Recuerdo que tenía 17 años cuando ella partió de este plano. Recuerdo los años previos, con todo ese sufrimiento en sus ojos, que hablaban mucho a pesar del silencio, pues había ya sufrido los embates de la ancianidad, algunos accidentes cerebrovasculares, la inmovilidad de su cuerpo, la pérdida del habla… Y supe también lo que significaba tener escaras en la piel, producto de los problemas circulatorios y la falta de movilización, muy a pesar de todos los múltiples esfuerzos que como familia se le pueden brindar a un ser amado. Recuerdo que estaba asistida por dos enfermeras, y recuerdo su fortaleza de carácter, lo que conversábamos, y sobre todo, su sabiduría respecto al matrimonio:
Me dijo un día:
“Hijo, el matrimonio debería durar 3 o 5 años ¡ya! Y extinguirse automáticamente, a menos que ambas partes, decidan de mutuo y común acuerdo, prorrogarlo por el mismo tiempo, y así sucesivamente… Para que entonces las parejas, siempre se vean esforzadas a dar lo mejor de sí, y no sentir que se conforman o deben soportar lo que no quieren.”
Y que conste que mi abuela era sumamente religiosa, y estuvo casada con mi abuelito… hasta que la muerte los separó… Igual, ahora como abogado, creo y sigo ratificando que mi abuela era visionaria y muy inteligente.

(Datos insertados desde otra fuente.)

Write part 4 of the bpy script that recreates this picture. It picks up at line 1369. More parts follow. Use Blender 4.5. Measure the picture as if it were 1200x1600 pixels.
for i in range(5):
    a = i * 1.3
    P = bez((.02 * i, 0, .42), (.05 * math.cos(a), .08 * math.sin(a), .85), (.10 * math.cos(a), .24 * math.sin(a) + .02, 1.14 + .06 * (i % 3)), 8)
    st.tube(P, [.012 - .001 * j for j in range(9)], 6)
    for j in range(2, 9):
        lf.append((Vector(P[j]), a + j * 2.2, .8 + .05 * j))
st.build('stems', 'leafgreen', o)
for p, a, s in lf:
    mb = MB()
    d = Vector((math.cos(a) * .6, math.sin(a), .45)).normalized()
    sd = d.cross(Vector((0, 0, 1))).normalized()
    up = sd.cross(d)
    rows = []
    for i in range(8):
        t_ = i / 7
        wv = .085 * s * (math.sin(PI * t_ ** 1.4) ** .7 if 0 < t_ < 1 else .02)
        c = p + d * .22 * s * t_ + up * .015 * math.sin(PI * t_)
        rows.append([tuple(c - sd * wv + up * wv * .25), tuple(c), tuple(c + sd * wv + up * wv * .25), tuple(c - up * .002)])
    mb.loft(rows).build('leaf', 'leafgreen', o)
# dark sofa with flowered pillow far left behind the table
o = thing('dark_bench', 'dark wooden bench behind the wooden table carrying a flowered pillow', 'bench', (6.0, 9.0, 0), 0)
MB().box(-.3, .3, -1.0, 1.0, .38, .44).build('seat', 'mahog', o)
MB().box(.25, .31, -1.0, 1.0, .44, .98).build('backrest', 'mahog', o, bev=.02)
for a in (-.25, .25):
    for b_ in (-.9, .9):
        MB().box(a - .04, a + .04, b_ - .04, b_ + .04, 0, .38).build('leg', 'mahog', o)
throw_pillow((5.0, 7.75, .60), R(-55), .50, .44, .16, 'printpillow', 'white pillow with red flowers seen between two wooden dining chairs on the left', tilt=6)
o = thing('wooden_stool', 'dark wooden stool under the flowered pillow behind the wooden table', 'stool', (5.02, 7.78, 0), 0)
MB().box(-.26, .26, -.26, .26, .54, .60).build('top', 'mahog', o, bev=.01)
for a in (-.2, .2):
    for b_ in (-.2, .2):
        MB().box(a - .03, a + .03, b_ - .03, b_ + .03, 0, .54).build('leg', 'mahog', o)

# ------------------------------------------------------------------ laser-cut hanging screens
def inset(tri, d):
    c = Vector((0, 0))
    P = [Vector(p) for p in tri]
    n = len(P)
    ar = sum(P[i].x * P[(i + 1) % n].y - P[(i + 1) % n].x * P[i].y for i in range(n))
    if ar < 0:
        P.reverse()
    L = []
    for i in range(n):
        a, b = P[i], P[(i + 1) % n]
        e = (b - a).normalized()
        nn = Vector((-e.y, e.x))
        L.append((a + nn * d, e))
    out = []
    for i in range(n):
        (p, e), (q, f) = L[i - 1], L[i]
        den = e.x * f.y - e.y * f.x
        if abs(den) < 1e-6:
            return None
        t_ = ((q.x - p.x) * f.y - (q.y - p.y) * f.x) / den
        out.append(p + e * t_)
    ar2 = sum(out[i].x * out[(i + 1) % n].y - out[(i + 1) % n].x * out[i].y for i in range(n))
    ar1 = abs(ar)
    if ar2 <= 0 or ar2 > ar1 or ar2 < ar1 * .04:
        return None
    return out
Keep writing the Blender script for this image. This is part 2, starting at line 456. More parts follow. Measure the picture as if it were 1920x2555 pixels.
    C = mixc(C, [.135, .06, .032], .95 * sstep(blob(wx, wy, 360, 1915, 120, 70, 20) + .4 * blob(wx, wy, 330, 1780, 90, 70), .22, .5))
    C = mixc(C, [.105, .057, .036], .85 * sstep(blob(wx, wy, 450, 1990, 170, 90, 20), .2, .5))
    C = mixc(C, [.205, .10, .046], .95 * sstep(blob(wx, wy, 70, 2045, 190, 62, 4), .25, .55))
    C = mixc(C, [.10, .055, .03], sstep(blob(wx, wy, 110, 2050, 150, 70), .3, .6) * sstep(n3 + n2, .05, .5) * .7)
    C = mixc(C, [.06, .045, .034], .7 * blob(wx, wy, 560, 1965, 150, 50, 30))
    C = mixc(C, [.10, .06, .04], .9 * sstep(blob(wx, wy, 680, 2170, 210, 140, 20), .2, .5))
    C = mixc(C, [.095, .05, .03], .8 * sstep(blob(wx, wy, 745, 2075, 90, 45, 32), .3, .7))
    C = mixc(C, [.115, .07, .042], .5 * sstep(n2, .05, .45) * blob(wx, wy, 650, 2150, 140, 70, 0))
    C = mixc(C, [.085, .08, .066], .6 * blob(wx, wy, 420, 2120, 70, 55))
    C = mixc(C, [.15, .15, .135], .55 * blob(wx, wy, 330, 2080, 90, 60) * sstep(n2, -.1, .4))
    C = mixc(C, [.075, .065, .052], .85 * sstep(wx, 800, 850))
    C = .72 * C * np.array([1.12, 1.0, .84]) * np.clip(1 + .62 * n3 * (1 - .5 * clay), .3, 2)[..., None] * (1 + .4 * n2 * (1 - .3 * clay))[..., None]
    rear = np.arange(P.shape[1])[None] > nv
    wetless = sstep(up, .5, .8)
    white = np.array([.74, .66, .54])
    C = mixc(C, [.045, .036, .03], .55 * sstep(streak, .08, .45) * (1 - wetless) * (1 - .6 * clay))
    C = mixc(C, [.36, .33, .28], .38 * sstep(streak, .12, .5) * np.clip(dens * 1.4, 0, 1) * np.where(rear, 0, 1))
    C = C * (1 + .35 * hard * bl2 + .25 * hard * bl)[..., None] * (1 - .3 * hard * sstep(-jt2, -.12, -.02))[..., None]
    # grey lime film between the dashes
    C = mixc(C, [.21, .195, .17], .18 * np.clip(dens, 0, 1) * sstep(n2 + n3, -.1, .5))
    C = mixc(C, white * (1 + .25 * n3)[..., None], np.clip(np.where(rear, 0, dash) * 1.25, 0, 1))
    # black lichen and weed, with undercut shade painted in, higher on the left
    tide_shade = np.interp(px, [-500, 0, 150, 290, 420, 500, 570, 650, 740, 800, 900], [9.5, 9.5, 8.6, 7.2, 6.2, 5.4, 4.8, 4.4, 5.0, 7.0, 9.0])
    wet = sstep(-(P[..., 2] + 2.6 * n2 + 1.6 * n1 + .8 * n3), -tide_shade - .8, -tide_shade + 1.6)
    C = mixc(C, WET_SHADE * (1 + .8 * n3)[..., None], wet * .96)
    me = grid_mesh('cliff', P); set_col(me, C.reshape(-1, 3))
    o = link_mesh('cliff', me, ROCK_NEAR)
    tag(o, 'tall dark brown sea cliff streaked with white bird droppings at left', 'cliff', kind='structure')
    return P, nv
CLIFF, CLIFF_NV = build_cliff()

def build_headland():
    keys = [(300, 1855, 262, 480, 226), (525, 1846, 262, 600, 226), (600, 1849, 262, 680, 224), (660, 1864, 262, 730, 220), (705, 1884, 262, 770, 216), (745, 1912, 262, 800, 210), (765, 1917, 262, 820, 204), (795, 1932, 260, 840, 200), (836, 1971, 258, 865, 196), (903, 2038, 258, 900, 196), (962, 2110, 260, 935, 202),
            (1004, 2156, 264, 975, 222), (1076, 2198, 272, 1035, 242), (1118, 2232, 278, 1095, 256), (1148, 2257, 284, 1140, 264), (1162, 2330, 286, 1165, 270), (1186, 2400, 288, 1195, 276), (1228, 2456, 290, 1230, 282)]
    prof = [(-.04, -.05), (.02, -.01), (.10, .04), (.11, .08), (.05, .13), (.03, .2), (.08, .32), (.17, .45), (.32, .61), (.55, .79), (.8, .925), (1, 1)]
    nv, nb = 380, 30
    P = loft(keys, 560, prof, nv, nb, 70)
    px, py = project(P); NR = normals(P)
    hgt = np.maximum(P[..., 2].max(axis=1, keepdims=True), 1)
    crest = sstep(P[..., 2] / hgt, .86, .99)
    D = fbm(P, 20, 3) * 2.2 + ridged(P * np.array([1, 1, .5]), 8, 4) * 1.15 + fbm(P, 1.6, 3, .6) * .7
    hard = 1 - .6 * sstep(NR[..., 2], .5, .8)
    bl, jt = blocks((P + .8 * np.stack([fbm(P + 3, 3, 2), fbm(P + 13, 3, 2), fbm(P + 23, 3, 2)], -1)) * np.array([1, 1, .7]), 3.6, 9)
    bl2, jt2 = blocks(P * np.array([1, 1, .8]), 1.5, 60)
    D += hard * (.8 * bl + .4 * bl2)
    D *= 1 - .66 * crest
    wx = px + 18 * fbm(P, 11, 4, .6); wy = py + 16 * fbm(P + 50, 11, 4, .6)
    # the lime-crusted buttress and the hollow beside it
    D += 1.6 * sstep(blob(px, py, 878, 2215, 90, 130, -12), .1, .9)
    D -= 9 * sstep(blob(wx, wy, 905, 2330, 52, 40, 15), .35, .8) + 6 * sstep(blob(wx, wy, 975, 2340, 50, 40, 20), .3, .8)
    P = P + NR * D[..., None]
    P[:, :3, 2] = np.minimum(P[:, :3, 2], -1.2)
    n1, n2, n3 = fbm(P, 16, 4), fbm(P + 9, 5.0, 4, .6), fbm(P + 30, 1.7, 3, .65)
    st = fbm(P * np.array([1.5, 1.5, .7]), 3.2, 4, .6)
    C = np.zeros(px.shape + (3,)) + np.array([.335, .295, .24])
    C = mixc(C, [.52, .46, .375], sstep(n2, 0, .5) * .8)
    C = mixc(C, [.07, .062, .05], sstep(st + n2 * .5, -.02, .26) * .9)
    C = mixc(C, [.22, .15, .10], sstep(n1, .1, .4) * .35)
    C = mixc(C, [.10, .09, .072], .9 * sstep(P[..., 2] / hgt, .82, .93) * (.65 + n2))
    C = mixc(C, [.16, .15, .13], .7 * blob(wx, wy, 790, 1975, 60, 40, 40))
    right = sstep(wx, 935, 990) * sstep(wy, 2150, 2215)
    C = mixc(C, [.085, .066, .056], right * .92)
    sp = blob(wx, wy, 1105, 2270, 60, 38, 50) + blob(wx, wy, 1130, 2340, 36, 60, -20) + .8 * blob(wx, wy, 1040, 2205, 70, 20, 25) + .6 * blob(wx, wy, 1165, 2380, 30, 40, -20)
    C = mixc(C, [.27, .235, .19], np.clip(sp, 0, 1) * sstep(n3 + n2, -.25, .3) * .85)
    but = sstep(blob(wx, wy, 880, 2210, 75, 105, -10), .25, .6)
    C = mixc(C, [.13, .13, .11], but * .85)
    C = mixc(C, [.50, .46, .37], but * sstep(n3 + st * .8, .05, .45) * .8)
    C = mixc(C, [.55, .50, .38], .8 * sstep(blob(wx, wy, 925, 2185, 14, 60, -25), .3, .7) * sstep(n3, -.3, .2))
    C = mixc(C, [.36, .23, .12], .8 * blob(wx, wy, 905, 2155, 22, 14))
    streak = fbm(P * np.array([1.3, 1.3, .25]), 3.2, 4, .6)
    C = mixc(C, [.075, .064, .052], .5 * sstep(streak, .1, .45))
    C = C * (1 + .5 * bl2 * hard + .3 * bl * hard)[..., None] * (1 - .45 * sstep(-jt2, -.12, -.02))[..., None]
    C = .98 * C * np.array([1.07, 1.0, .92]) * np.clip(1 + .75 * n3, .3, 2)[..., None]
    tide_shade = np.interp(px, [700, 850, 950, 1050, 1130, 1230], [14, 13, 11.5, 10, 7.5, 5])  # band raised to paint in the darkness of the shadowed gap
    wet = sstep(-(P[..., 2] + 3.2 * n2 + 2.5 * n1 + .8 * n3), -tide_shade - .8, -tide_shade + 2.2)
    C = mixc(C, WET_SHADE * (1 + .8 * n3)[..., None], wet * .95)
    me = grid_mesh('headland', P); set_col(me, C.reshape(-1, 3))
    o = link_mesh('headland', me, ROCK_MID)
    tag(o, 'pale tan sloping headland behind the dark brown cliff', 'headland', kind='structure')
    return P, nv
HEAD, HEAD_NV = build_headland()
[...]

Disfruté a mi abuela, no tanto como mis hermanos mayores y mis primos mayores en cuanto a tiempo y juventud, pero a pesar de eso, y que mi abuela tenía más de quince nietos, tenía una extraordinaria comunicación con ella, y la sentía súper cercana. Todos rinden el mismo testimonio, que mi abuela fue siempre única y especial con todos y cada uno de nosotros.
Teresa, mi segunda madre, me dijo una vez alguna frase que llevo conmigo siempre desde entonces: “…Ellos (nuestros viejitos) se van despidiendo cada uno a su manera…” Y creo que es verdad… No todas las muertes son iguales, ni traen consigo el mismo contexto.
La mirada de mi abuela, se tatuó permanentemente en mi recuerdo, en mi corazón, una mirada desesperada de auxilio silente, ahogada en una lágrima perenne que me gritaba, me duele, me duele la vida…
Una vez fue tal, que le dije preocupado a mi papá que temía por la partida de mi abuela, y él, también muy sabio, y conocedor de sus padres, me dijo: “¡No chico, no te preocupes! Que tu abuela -lo mismo que tu abuelo- escogerá para irse de este plano, alguna fecha histórica, rimbombante… Ya verás, pues tu abuelo, no hizo cosa distinta.”
De hecho, mi abuelo falleció un día 1ero de mayo, día del trabajador, feriado nacional, y celebrado también mundialmente.
Mi abuela, no fue la excepción, y tal y como dijo mi papá, partió también en una fecha histórica (5 de julio) donde en Venezuela se celebra la firma del Acta de la Independencia, y obviamente hay desfiles, banderas en las ventanas de las casas y mucha fanfarria (además de los celebrados “puentes”).
Así, más allá del personaje único que significa en mi historia de vida mi abuela paterna, tengo muy presente el sabio consejo de mi mamá, quien siempre me ha insistido en que cuando vemos a una persona, un ser querido en la urna, es un recuerdo que no se borra nunca, y que -al menos para ella- es preferible siempre conservar el recuerdo de esa persona en vida.
Yo en su momento, ese día 6 de julio de 2000, en la funeraria Vallés de Caracas, quise verla por última vez, y me resultó indescriptible la energía y la sensación de paz que emanaba de sí, era como que estuviese dormida, pero a la vez, sonriente, descansada, en paz, lejana a los tormentos y dolores del cuerpo. Ese día inolvidable, no podía llorar, de hecho creo que no lo hice, pues sentí paz también, sentí que mi amada abuela ya no estaba sufriendo. Agradecí a Dios por lo vivido y lo compartido con ella, por haberla disfrutado en vida y demostrarle mi amor, mi apoyo, cuánto la amaba.
Ese día, sentí la muerte como un regalo, un regalo de paz y tranquilidad, que abrazaba a un ser amado, después de una vida bien vivida.